Non trivial Eigenvectors of the Laplacian in $H^1$

Question

Let $N$ be natural and $\Omega \subset \mathbb R^N$ be open and bounded. I want to show that $$f-\Delta f=0$$ in $D'(\Omega)$ has non trivial solutions in $H^1$. So far I've managed to show solutions to this PDE (for general open $\Omega$) are orthogonal to $H^1_0$ in $H^1$ and using Fourier transform I've found the solutions for different $\Omega \subseteq \mathbb R$. I'm still not sure how to prove existence for general bounded open $\Omega$.

Answer 1

$H_0^1(\Omega)$ is a proper, closed subspace of $H^1(\Omega)$, therefore its orthogonal complement $H_0^1(\Omega)^{\perp}$ is non-trivial. Since this is the space of solutions, there exists at least a nontrivial solution.

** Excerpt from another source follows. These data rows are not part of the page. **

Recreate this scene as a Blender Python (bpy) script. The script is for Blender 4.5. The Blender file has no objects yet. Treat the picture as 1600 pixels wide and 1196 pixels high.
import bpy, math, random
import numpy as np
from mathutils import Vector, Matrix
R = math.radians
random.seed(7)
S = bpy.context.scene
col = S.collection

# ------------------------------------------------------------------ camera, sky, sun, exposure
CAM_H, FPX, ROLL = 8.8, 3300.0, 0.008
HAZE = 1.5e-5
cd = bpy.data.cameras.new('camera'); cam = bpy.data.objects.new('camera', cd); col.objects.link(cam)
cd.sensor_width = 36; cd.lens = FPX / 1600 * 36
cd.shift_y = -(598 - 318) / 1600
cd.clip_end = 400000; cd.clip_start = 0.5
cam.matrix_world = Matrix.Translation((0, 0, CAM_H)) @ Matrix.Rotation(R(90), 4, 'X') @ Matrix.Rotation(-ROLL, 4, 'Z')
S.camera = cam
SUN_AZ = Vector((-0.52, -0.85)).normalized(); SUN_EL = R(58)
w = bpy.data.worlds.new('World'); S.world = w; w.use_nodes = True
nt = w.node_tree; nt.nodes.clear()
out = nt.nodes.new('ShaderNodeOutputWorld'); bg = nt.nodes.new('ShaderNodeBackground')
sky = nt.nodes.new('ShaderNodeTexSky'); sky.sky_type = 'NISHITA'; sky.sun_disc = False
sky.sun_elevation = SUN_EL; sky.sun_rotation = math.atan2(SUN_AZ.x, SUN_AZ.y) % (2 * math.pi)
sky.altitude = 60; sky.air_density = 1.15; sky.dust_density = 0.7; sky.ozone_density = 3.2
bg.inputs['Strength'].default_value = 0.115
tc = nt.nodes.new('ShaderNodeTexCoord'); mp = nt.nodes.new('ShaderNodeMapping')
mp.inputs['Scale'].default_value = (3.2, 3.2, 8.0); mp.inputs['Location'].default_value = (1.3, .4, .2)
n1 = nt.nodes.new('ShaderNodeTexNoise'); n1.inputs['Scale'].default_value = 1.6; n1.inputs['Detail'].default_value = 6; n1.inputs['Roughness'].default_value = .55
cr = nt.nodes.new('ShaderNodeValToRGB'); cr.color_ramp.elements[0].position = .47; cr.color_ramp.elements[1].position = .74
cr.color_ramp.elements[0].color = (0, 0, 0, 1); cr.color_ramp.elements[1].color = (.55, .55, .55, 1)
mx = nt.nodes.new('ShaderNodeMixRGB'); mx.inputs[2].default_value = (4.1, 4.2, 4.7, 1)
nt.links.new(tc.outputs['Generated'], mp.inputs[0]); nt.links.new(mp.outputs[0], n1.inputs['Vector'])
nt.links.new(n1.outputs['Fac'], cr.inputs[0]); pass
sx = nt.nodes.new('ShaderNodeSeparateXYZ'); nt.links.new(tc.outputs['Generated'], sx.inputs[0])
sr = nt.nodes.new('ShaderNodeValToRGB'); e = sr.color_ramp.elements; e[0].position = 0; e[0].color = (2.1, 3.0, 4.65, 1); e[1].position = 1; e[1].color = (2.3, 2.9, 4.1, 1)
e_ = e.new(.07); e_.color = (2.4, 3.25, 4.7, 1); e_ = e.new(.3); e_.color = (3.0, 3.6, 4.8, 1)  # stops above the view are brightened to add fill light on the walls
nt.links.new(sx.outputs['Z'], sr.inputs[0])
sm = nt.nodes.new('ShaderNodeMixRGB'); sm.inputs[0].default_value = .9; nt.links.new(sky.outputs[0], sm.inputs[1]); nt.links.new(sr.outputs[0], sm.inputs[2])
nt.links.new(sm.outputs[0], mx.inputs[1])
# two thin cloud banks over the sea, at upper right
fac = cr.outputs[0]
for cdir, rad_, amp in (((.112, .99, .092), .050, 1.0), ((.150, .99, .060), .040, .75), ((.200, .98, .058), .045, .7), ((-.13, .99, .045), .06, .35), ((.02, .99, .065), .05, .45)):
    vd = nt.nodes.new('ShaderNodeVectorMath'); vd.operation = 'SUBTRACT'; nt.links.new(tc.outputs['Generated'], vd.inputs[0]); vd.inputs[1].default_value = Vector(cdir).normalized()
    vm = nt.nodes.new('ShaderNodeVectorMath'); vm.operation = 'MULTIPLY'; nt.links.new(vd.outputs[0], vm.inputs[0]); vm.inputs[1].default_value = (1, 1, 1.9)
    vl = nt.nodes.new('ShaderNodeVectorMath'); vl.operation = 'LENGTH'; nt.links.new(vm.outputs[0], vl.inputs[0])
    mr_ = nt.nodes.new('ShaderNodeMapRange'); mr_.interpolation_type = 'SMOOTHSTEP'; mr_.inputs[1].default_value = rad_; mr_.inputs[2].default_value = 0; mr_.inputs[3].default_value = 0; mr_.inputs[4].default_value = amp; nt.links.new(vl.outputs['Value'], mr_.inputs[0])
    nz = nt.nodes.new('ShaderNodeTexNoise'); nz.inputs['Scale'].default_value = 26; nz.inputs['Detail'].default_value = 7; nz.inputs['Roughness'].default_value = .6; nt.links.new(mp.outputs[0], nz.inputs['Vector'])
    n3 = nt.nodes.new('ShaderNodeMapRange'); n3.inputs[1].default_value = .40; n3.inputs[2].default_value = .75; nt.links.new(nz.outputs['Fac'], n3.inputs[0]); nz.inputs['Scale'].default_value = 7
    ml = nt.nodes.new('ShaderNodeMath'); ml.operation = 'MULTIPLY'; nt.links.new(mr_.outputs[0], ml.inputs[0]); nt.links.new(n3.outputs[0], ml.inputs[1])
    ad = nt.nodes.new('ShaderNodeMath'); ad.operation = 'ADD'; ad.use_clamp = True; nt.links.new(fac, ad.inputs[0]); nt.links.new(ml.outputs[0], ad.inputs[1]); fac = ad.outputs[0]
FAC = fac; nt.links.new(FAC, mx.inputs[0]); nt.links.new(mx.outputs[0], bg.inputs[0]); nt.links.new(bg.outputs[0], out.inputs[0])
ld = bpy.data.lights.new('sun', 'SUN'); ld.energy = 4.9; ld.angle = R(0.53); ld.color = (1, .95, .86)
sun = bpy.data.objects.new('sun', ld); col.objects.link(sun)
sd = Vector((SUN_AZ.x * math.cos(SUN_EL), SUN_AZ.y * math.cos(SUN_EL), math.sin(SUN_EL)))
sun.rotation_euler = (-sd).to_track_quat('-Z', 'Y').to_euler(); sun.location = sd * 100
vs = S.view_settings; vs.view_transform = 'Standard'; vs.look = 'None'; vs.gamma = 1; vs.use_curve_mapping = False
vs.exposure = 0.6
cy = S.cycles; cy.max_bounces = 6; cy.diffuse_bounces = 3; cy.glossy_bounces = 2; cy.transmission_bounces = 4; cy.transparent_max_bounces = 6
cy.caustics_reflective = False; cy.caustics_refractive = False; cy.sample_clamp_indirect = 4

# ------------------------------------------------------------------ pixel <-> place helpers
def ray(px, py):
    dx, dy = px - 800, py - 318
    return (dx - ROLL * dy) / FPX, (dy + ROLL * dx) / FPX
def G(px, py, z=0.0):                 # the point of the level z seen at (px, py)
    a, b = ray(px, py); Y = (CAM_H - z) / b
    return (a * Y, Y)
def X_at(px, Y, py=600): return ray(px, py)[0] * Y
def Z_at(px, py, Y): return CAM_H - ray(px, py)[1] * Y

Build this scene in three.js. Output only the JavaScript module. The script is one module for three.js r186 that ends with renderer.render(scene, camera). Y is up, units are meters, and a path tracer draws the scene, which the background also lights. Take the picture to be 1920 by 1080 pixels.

In fact, we can show that for any $h\in H^1(\Omega)$ there exists a uniqe solution to $$\begin{cases}\Delta u= u & \Omega \\ u=h & \partial \Omega. \end{cases} $$

Fix $h\in H^1(\Omega)\setminus H_0^1(\Omega)$. Let $$H^1_h(\Omega):=\left\{u\in H^1(\Omega):u-h\in H_0^1(\Omega)\right\}$$ Thus $0\notin H^1_h(\Omega)$, and $H_h^1(\Omega)$ is closed in $H^1(\Omega)$. Since an element $u\in H^1(\Omega)$ solves the equation if and only if $u\in H_0^1(\Omega)^{\perp}$, we just have to show that $$H^1_h(\Omega)\cap H_0^1(\Omega)^{\perp}\neq \emptyset. $$ An element of this set is the element of $H_h^1(\Omega)$ with the smallest $H^1$ norm. To show that it is the only element, notice that if $u_1,u_2\in H_h^1(\Omega)\cap H_0^1(\Omega)^{\perp}$, then $u_1-u_2\in H_0^1(\Omega)\cap H_0^1(\Omega)^{\perp}=\left\{0\right\}$.